La calle
Julia Yerves Díaz: La calle.
Me gusta pensar que cuando cae la noche todas aquellas calles que nos delimitan retornan a su verdadera esencia: un espacio abierto para el tránsito ajeno; casi impersonal. De día y con los primeros rayos del Sol, mi calle, hablo de mi calle, pareciera vestirse de una amabilidad que no es real. Sonríe, se presta al movimiento, a los vehículos, a los transeúntes, a los vendedores, a los gatos y a los perros. La calle vive, pero me parece que no es ella misma; es diferente de noche, más fría, menos cordial.
Memoricé la ruta a mi casa vieja, conocía cada subida, cada bajada, las grietas prominentes que debajo llevaban vida de raíces, las aceras empinadas donde aprendí a caminar en diagonal ladeando el peso del cuerpo para no resbalar. Contaba los tres escalones para entrar al fraccionamiento y como la acera presentaba un diseño diferente me atrevo a decir que caminaba más rápido, con libertad, sin miedo.

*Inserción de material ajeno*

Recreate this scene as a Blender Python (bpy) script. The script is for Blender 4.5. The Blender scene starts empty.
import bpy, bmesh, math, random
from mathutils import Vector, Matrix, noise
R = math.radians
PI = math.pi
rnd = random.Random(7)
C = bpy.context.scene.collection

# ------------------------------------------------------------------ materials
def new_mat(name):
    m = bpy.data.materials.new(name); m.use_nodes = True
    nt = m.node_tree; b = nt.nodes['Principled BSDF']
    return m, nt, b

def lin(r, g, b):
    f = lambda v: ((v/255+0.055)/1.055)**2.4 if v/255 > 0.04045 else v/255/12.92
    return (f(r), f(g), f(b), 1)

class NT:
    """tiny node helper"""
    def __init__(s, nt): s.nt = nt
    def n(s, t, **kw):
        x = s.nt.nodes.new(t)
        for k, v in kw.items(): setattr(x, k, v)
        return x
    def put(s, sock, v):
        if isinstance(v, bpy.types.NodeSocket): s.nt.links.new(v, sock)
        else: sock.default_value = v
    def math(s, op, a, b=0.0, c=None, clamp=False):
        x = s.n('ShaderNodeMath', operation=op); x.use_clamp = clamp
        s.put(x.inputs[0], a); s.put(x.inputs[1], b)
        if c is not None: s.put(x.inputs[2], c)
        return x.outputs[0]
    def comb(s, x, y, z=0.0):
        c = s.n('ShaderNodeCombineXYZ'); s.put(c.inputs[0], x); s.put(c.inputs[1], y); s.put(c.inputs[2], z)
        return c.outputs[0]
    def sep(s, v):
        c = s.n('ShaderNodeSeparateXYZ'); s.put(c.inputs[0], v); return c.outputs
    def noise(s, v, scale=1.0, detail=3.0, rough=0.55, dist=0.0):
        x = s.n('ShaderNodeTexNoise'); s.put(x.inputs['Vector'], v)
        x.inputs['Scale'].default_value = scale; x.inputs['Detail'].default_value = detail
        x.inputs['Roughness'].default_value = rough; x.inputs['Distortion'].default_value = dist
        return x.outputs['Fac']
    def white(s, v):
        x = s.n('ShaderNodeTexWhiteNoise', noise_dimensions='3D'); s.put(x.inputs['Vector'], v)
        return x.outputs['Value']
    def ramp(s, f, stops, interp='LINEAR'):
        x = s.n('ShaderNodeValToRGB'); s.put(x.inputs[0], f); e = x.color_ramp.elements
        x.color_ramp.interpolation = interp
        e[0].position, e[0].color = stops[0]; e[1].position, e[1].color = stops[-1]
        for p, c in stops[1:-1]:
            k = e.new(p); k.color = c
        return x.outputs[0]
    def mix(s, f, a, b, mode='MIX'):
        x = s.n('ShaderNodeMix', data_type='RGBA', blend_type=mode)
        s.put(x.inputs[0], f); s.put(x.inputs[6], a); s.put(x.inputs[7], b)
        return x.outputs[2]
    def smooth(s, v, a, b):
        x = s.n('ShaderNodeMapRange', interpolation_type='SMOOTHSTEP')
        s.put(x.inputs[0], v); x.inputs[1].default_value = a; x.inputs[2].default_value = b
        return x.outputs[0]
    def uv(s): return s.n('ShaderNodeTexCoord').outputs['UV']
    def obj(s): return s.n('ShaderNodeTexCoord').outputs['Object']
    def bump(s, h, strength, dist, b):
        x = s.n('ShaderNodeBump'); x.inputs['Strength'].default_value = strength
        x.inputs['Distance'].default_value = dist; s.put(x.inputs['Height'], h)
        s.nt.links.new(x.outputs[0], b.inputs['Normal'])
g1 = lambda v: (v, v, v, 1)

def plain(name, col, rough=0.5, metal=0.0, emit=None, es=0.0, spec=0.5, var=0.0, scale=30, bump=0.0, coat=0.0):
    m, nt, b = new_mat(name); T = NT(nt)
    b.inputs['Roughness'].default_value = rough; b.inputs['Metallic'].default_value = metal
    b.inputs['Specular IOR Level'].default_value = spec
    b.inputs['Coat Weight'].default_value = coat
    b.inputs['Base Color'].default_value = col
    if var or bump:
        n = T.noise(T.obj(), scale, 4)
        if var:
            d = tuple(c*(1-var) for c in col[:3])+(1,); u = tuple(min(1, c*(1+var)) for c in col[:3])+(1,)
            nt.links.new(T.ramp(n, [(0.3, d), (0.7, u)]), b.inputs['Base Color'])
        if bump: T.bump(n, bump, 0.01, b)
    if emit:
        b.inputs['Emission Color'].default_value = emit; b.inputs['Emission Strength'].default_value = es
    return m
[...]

De noche, naturalmente, era diferente. De encontrarme fuera por algún motivo, sabía que los humores cambiarían, que debía aligerar el paso para finalmente dar lugar a las zancadas de la supervivencia cada que escuchaba algo detrás de mí y sentía paralizarme por el miedo a una calle que horas antes, bajo la luz, no parecía albergar todos los peligros del mundo.
Octavio Paz, en su poema “La calle”, plantea la imagen de una persecución. ¿El escenario? Una calle obscura, por supuesto. Alguien sigue a la voz poética y pareciera pisar las hojas secas de la misma forma en la que él lo hace, tropieza si él tropieza, corre si él corre, se detiene si él se detiene. Voltea el rostro: nadie. Continúa caminando y su andar le lleva a girar sobre las mismas esquinas con una velocidad, que anticipo, aumenta a medida de su desespero. Pronto “se alcanza”, se topa con un hombre asustado que tras el tropiezo se voltea y se dice: nadie.
Qué suerte la suya, si era él mismo. Así no tendría que buscar las llaves en el bolso para que sirvieran de arma improvisada, ni correr como impulso primario cuando la amenaza sea franca, ni buscar en las casas ventanas iluminadas que puedan servir de refugio ni mucho menos cuestionar con pánico hasta dónde llegaría su grito en caso de ayuda. Así son las calles, nuestras calles; grandes espacios para lo improbable, para lo indeseado, para el mayor de los temores y las más desafortunadas circunstancias. Qué sueño y qué seguridad sería para todas transitar en calles que fueran permanentemente diurnas; sin pasos detrás.